Rifki mengaku telah memiliki bukti rekaman kesaksian dari teman sekamar Derustianto.
"Kami punya bukti video pembicaraan kami dengan teman-teman almarhum yang saat itu mengaku sempat melihat proses penganiayayan itu," jelasnya.
Melihat hal ini, keluarga korban pun menuntut Polda Gorontalo untuk segera menuntaskan kasus tersebut.
Kasus penganiayaan berujung kematian kepada anggota kepolisian yang dilakukan oleh senior ke juniornya juga sudah sering terjadi di Indonesia.
Satu diantaranya terjadi pada anggota kepolisian Daerah Sulawei Tenggara (Polda (Sultra) yakni Bripda Muh Fathurrahman Ismail.
Fathurrahman meninggal setelah dianiaya dua seniornya Bripda Zulfikar dan Bripda Fislan di barak Pengendalian Masyarajat (Dalmas) pada Senin (3/9/2018).
Penganiayaan ini terjadi karena hal yang sepele yakni dipicu rasa cemburu seorang pelaku, yakni Zulfikar.
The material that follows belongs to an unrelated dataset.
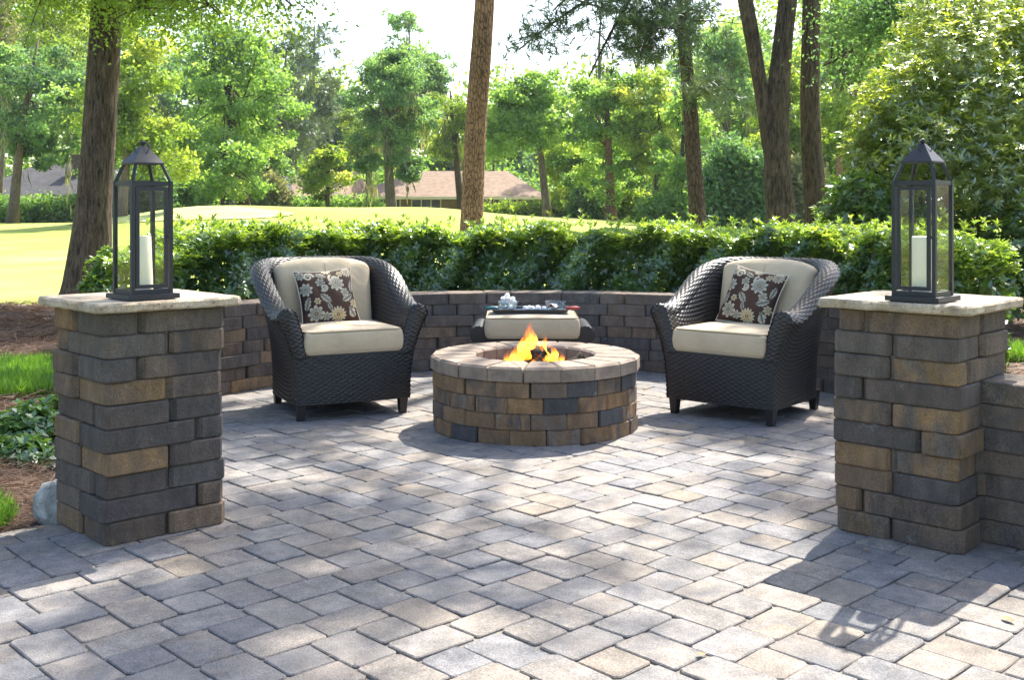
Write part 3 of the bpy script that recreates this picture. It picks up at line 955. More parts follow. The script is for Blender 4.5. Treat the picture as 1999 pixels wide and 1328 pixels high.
g.add([(gx0, HY-6, zg), (gx1, HY-6, zg), ((gx0+gx1)/2, HY-6, hzz(335, HY-6)), (gx0, HY+4, zg), (gx1, HY+4, zg), ((gx0+gx1)/2, HY+4, hzz(335, HY-6))],
      [(0, 1, 2), (0, 2, 5, 3), (1, 4, 5, 2), (3, 5, 4), (0, 3, 4, 1)])
part('gable', g.mesh('gable'), M_ROOFG, h2)
for a, b in ((560, 575), (640, 660)):
    window(h2, hx(a), hx(b), hzz(405, HY-4), hzz(387, HY-4), HY - 4.03, 2)
LY = 70.0
def lx(px): return (px - 1000) / FPX * LY
h3 = thing('grey_roof_house', 'grey roofed house with brick chimney behind the tall oak trunk at left', 'house', (0, 0, 0))
part('wall', MB().box((lx(-40), LY, -.3), (lx(200), LY + 9, hzz(383, LY))).mesh('wall'), M_SIDINGG, h3)
mb = MB(); hip_roof(mb, lx(-60), lx(215), LY - .8, LY + 10, hzz(381, LY), hzz(318, LY + 5), lx(20), lx(190))
part('roof', mb.mesh('roof'), M_ROOFG, h3)
part('gutter', MB().box((lx(-60), LY - .9, hzz(386, LY)), (lx(215), LY - .77, hzz(381.5, LY))).mesh('gutter'), M_TRIM, h3)
part('chimney', MB().box((lx(113), LY + 2.2, hzz(355, LY)), (lx(134), LY + 3.0, hzz(300, LY))).box((lx(112), LY + 2.1, hzz(303, LY)), (lx(135), LY + 3.1, hzz(298, LY))).mesh('chimney'), M_CHIM, h3)
for a, b in ((58, 76), (82, 110), (-10, 20)):
    window(h3, lx(a), lx(b), hzz(400, LY), hzz(385, LY), LY - .03, 1)

# ------------------------------------------------------------------ far trees
far_tree('dark blue green oak with leaning bare trunk at the left edge', 75, 55, 300, 120, 58, M_BLUE, 101, 25, 60, 170, .4, .26, tr=.3, bark=B_GREY, tone=.42, moss=10, lobes=[(60, 290, 70, 40, 12)])
far_tree('pale feathery tree top at the top left corner', -5, -40, 140, 60, 66, M_MOSS, 102, None, 30, 150, .4, .2, tone=.75)
for i, (px, lab) in enumerate(((85, 'slim dark trunk left of the grey chimney, nearest the chimney but one'), (104, 'dark trunk rising just left of the brick chimney'), (148, 'dark trunk between the chimney and the tall oak trunk'))):
    far_tree(lab, px, -60, 200, 60, 88 + 3*i, M_YELLOW, 110 + i, px, 30, 130, .5, .3, tr=.3, bark=B_PINED, tone=.5, group='trees behind the grey roofed house')
far_tree('bright spring green tree with pale trunk seen through the left lantern', 270, 25, 400, 85, 47, M_YELLOW, 120, 237, 70, 190, .34, .24, tr=.22, bark=B_GREY, tone=.5, tvar=.2)
far_tree('tall full green tree with forked limbs above the left bunker', 435, 40, 390, 112, 56, M_BROAD, 121, 480, 95, 200, .38, .26, tr=.34, tone=.56, tvar=.2, bark=B_PINED)
far_tree('short many stemmed green tree under the tall one left of the gabled house', 445, 250, 400, 65, 52, M_BROAD, 122, 440, 40, 150, .34, .24, tr=.2, bark=B_PINED, tone=.55)
far_tree('grey green loblolly pine left of the open sky', 560, 60, 330, 50, 74, M_NEEDLE, 123, 548, 40, 180, .5, .055, pine=True, tr=.25, tone=.6, name='pine_tree', bark=B_FAR)
far_tree('tall airy pine touching the left edge of the open sky', 615, 15, 270, 48, 84, M_NEEDLE, 124, 612, 40, 180, .55, .06, pine=True, tr=.25, tone=.65, name='pine_tree')
far_tree('hazy pine with flat tufts between two taller pines', 588, 120, 330, 60, 92, M_NEEDLE, 125, 590, 40, 160, .6, .07, pine=True, tr=.25, tone=.75, name='pine_tree')
far_tree('small bright maple in front of the gabled house', 640, 272, 380, 55, 64, M_YELLOW, 126, 640, 46, 150, .36, .24, tr=.16, bark=B_PINED, tone=.5, tvar=.2)
far_tree('cone shaped cypress hung with grey moss in front of the long house', 765, 92, 318, 66, 60, M_BLUE, 127, 768, 80, 210, .34, .18, tr=.34, bark=B_GREY, moss=26, tone=.5, tvar=.18, lobes=[(725, 320, 20, 30, 5), (800, 330, 20, 35, 6), (765, 110, 25, 25, 6)])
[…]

Hal ini diungkapkan oleh Kabid Humas Polda Sultra, AKBP Harry Goldenhartd.
"Motif dari pelaku melakukan penganiayaan terhadap korban karena cemburu," ujarnya yang dikutip dari Tribun-Medan.com.
"Diketahui dua minggu yang lalu istri Bripda Zulfikar mengajak korban untuk makan siang," ungkapnya.
"Mengetahui hal itu, timbullah rasa cemburu dan emosi Bripda Zulfikar. Hari Senin pukul 00.30 Wita pelaku mendatangi barak dan menginterogasi korban sehingga terjadilah penganiayaan itu," jelas Harry.
(Tribunnews.com/Isnaya Helmi Rahma, Tribun-Medan.com/Royandi Hutasoit)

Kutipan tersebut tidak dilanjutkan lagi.